Although, on paper, Horrible Bossessounds like the easiest comedy ever-made: take three lovable comic actors, pair them with three Hollywood stars and place them in a mix between The Office and Strangers on a Train. Unfortunately, the end result is less impressive and just depressingly tedious. Horrible Bosses isn’t a stand-out comedy but a mediocre film whose side-effects may include the occasional titter.
The problem stems from its complete lack of self-awareness. It is neither as clever, outlandish nor as funny as it thinks it is. The bosses themselves leave some room for hilarity to ensue but it all feels a little clawing and desperate: a state I have often associated with Colin Farrell to be honest. Jamie Foxx’s eccentric ex-con had the potential to be fucking amazing but, again, everything falls a bit short.
The blame falls almost entirely on the shoulders of the writers who deliver a script that is willing to teeter in the entrance of cool and edgy but too timid to actually step inside. A premise like this deserved something clever, original and, most important of all, funny. The final film fails to make use of its impressive cast and lacks precision in both the narrative and script. The only actor to really shine here is Kevin Space and, lets be honest, that’s because there isn’t anything Kevin Spacey can’t work with.

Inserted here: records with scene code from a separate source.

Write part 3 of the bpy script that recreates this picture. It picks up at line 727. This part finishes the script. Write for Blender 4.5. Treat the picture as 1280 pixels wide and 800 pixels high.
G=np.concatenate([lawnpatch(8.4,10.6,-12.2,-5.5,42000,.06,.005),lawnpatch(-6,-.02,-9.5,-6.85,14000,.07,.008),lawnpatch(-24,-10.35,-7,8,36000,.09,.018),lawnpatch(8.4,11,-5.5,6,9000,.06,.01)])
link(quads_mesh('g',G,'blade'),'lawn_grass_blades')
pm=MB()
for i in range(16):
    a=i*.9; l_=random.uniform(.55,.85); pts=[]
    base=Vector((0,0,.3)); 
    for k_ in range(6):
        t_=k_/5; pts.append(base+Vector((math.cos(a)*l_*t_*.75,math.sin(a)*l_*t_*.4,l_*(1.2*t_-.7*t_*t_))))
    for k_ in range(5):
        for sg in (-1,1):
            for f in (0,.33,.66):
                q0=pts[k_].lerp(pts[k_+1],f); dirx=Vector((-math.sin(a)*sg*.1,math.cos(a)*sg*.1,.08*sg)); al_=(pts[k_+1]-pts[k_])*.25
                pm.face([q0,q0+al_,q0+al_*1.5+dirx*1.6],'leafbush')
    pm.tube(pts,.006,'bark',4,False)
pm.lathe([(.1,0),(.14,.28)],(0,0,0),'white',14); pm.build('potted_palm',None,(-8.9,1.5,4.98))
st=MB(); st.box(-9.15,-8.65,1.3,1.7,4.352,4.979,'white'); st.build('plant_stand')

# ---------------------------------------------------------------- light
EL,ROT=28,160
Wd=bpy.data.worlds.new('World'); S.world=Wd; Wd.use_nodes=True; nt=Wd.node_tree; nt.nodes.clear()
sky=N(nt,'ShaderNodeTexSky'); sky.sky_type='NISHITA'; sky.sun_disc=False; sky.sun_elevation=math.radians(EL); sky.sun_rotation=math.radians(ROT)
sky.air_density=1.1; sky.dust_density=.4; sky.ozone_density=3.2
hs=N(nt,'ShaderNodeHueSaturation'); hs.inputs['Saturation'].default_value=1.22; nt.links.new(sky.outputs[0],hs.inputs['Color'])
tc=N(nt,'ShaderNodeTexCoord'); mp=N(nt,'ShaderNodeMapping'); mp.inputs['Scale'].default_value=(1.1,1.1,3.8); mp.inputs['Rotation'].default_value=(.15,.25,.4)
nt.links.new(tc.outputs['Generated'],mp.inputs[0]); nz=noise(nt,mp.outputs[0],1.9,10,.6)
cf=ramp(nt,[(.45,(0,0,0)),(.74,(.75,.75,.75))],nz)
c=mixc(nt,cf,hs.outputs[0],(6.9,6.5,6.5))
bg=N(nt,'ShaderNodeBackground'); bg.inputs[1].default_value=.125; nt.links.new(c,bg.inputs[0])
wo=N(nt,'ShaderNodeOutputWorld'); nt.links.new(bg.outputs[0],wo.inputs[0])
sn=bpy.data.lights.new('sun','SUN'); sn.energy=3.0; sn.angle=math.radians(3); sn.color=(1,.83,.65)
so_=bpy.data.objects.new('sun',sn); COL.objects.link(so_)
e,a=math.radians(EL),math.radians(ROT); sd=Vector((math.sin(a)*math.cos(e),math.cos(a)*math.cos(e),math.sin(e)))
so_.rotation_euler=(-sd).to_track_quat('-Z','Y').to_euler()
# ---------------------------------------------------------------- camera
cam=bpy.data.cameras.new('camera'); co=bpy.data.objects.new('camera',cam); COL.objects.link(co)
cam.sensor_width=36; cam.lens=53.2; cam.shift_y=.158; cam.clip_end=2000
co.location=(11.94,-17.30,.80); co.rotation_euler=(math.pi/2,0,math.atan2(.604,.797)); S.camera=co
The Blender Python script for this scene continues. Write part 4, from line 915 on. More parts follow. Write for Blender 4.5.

No room has been given for proper development with either the employees or their bosses: meaning the overall premise that drives the film just doesn’t work properly. Three put-upon guys meet up to bitch about their awful bosses and decide their only option for professional contentment is murder. Talk about escalating quickly, for fucks sake! The basic driving force of the whole production is so fucking flimsy and silly that it would be impossible to make all of the strands work together into a cohesive story.
The film is obviously pandering to very current social and economic issues: people with very few options being forced into potentially humiliating, soul-destroying labour to earn a shitty wage in order to survive. It’s a feeling that a lot of people can understand but isn’t something that has been effectively set-up for humour. The bosses here are caricatures, yes, but they never reach the right side of funny. They take something that is horrificly realistic and just make it louder: louder never really equals comedy in my experience.
The script offers them something to work with but it’s not enough to make any of them truly memorable once the credits are over. There are a number of laughs here and there but they mainly come out of an atmosphere of discomfort. A lot has been made of Jennifer Aniston’s sex-crazed dentist because, obviously, it’s something of a fantasy for the type of lad that would rush to see this film. Aniston is a funny actor: something that was proved to me when I recently re-watched Friends. The desperate and unsettling depths that she is forced to sink in this film just makes me sad.

Horrible Bossesis in no way a smart and praise-worthy comedy. It’s just another in an increasingly long-list of hyperactive, laddish comedies. The writers and director obviously got a bit too excited with the unusually high rating and just went fucking crazy. It didn’t work. This is the kind of thing that a group of horny teenagers would make if they were given a Hollywood budget, their pick of actors and permission to say and do anything they want. Jason Bateman, I will always love you but I implore you to stop making shitty films.